- Stated goal
Copy every line that holds "from".

- Material provided
((

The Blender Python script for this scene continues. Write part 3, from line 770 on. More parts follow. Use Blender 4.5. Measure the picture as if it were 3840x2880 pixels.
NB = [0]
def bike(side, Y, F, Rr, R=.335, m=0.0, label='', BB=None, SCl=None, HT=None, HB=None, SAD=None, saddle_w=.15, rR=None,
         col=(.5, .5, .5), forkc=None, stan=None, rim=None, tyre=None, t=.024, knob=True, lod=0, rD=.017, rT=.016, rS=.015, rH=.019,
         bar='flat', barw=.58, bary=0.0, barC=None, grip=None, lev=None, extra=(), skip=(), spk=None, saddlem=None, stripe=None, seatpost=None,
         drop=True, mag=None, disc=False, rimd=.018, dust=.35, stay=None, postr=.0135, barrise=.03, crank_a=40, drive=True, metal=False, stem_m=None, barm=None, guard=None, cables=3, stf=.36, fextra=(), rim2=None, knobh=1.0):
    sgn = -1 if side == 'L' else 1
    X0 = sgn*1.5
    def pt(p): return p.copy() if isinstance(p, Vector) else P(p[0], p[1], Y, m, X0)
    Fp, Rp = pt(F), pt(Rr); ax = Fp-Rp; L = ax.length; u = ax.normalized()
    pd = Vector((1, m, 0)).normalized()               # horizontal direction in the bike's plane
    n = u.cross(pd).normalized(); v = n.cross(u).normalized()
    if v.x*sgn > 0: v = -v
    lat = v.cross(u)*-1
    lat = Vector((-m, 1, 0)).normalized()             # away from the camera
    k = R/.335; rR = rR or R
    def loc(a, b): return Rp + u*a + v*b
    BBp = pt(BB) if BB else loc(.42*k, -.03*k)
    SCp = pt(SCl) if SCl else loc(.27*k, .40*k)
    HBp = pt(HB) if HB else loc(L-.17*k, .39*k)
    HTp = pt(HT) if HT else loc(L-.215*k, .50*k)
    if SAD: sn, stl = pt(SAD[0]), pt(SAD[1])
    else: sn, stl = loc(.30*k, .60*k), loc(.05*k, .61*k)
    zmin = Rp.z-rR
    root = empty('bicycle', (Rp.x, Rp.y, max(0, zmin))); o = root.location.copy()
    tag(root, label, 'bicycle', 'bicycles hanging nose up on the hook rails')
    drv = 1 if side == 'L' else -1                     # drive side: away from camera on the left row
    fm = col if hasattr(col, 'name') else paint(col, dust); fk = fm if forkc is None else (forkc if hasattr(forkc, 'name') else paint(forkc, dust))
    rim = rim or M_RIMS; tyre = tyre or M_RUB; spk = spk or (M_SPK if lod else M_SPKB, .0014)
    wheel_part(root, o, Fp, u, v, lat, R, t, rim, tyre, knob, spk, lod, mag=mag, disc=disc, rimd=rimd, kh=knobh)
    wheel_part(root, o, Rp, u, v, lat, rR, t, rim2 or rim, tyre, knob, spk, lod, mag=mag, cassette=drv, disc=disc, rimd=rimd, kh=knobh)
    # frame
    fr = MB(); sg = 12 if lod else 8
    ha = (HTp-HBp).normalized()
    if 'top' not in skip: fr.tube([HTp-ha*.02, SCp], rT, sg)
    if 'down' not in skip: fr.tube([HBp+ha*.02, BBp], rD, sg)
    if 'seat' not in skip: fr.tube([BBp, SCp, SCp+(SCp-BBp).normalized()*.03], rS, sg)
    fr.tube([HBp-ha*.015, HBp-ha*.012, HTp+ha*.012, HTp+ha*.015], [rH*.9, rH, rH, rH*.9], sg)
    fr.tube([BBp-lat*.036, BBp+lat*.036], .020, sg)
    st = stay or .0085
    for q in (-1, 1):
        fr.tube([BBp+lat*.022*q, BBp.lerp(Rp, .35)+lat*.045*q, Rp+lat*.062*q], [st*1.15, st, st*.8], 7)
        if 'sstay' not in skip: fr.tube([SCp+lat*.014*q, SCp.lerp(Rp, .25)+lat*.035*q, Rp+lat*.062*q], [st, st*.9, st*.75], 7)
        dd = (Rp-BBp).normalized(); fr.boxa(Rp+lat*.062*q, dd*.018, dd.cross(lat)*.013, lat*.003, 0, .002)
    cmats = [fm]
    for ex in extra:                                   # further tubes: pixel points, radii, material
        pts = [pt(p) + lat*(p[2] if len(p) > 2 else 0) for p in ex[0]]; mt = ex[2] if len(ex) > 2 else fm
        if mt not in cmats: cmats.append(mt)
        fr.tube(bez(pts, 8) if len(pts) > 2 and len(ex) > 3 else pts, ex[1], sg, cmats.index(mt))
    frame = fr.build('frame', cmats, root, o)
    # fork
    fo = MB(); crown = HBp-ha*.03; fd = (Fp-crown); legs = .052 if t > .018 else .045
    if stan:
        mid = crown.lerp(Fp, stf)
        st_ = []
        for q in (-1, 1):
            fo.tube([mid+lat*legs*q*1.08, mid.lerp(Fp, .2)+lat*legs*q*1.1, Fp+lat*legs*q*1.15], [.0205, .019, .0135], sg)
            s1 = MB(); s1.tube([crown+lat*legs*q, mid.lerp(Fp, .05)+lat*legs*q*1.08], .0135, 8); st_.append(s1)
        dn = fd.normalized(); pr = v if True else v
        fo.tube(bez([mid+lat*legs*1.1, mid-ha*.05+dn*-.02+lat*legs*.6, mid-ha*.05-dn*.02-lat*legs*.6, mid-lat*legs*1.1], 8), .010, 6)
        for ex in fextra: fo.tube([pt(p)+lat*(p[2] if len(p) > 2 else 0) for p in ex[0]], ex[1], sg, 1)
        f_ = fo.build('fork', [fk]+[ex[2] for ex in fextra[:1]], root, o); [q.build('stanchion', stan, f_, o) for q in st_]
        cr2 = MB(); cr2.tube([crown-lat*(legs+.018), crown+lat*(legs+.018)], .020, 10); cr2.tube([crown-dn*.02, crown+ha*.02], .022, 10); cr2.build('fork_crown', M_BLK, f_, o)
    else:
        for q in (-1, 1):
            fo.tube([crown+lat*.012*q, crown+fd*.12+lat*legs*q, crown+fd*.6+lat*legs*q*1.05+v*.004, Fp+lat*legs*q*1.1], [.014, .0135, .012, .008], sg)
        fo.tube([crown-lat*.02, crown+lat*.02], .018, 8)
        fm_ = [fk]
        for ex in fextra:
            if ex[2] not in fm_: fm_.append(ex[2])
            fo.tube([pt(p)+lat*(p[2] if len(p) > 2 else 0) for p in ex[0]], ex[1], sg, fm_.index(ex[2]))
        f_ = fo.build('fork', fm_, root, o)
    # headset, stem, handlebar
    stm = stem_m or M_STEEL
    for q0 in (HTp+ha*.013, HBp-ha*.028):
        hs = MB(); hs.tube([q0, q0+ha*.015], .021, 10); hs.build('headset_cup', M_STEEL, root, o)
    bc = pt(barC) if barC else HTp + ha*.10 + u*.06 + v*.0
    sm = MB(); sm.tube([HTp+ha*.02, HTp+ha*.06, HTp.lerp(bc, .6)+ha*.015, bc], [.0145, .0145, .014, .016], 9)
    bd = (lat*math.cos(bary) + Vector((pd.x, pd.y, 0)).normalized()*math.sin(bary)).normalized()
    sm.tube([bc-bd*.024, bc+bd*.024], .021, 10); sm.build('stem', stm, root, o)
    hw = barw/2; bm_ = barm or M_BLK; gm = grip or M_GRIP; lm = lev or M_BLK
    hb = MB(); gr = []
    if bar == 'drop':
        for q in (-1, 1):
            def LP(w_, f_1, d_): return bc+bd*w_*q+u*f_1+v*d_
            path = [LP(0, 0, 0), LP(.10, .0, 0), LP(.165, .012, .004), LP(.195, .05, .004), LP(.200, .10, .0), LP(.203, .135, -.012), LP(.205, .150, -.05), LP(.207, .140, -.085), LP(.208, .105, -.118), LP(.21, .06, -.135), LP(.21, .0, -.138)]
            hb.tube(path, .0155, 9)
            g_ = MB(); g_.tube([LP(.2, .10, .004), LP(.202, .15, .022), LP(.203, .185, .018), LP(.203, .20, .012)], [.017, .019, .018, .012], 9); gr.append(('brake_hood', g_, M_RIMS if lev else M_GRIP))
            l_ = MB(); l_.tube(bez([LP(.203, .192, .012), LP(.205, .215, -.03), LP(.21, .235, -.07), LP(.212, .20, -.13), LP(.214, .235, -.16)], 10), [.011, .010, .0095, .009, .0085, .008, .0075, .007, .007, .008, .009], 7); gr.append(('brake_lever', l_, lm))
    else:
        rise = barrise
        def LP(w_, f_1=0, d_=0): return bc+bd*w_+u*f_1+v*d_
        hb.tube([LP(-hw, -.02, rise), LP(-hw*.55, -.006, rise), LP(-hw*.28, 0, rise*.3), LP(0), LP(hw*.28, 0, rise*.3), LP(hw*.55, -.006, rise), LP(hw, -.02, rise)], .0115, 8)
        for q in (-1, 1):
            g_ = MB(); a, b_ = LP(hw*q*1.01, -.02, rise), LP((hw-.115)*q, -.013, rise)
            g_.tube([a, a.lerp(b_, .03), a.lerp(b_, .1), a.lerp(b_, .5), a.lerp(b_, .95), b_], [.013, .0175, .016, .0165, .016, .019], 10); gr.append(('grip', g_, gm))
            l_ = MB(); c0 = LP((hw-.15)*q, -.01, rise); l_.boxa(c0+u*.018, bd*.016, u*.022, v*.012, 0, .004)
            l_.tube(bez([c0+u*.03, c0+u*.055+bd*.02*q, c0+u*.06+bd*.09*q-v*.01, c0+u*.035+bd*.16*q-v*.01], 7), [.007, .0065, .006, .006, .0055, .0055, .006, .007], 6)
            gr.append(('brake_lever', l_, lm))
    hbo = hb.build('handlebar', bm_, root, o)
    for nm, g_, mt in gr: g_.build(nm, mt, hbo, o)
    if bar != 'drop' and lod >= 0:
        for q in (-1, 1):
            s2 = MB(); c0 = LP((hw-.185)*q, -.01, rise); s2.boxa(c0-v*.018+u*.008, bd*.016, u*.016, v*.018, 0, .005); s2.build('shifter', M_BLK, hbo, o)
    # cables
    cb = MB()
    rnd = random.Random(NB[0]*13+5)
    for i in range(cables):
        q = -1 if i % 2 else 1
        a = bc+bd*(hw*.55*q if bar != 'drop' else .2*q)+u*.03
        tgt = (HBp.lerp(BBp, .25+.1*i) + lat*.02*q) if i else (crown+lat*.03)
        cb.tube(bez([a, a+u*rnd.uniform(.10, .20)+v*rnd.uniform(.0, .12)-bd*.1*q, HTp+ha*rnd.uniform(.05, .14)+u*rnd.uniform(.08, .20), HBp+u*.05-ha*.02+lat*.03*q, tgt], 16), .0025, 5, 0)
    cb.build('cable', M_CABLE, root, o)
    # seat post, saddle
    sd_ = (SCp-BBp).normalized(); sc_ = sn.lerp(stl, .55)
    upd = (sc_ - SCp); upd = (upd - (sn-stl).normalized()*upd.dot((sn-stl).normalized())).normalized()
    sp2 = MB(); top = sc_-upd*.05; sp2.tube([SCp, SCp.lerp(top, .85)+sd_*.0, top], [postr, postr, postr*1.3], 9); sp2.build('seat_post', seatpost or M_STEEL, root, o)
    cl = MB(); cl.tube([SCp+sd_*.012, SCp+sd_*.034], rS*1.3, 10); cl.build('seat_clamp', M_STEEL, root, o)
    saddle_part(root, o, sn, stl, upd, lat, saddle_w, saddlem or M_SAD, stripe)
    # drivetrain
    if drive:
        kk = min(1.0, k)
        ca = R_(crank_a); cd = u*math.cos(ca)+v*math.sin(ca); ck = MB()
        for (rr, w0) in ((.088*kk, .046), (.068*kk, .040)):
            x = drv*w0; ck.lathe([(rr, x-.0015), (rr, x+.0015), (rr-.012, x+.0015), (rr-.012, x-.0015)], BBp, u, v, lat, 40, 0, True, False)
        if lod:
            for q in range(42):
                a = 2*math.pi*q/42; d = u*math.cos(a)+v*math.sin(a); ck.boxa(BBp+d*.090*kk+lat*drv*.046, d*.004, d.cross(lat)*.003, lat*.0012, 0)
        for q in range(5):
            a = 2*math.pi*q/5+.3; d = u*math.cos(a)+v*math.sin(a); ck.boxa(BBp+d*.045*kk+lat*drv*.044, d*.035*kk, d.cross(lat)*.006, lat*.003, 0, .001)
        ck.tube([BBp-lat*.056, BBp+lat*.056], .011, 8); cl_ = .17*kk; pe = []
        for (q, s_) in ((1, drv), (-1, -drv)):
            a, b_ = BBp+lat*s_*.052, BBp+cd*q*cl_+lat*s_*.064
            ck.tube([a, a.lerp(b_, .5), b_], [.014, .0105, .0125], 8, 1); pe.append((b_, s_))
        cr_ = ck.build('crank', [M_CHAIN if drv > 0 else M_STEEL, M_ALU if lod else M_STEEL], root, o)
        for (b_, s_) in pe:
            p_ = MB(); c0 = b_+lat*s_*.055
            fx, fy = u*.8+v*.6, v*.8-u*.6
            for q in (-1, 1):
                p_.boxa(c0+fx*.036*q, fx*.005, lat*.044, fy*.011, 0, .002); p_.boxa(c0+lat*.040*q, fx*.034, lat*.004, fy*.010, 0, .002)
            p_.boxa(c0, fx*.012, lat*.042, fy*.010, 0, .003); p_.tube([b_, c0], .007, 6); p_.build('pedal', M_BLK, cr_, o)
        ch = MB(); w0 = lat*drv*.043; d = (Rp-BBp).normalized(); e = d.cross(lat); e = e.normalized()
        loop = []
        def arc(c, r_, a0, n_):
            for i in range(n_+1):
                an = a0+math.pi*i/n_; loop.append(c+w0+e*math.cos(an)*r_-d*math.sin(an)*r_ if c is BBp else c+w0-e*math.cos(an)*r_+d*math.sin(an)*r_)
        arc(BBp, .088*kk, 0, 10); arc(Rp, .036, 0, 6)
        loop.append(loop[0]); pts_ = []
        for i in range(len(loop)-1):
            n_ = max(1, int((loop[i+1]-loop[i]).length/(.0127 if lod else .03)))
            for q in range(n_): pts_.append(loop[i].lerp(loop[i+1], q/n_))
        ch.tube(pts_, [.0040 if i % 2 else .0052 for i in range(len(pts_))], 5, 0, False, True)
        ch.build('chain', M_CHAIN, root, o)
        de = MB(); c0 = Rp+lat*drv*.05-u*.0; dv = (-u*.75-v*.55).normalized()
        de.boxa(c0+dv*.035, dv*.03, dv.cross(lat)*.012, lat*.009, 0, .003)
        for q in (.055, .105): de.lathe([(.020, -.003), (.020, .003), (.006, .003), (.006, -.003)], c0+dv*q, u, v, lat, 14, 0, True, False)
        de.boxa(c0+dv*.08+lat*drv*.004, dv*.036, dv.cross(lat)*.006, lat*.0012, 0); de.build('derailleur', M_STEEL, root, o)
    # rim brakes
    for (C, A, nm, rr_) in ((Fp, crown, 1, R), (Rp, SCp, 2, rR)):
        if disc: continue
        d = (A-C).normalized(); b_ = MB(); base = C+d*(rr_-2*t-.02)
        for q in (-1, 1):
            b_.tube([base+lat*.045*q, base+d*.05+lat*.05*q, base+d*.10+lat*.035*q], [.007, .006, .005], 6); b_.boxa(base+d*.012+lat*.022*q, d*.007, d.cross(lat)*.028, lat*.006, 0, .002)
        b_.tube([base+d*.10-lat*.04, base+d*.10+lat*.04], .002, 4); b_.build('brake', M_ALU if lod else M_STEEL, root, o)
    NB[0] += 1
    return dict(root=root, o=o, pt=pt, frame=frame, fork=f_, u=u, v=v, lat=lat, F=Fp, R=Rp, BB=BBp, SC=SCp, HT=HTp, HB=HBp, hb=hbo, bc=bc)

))

- Output of the exercise
The Blender Python script for this scene continues. Write part 3, from line 770 on. More parts follow. Use Blender 4.5. Measure the picture as if it were 3840x2880 pixels.
    lat = Vector((-m, 1, 0)).normalized()             # away from the camera
    drv = 1 if side == 'L' else -1                     # drive side: away from camera on the left row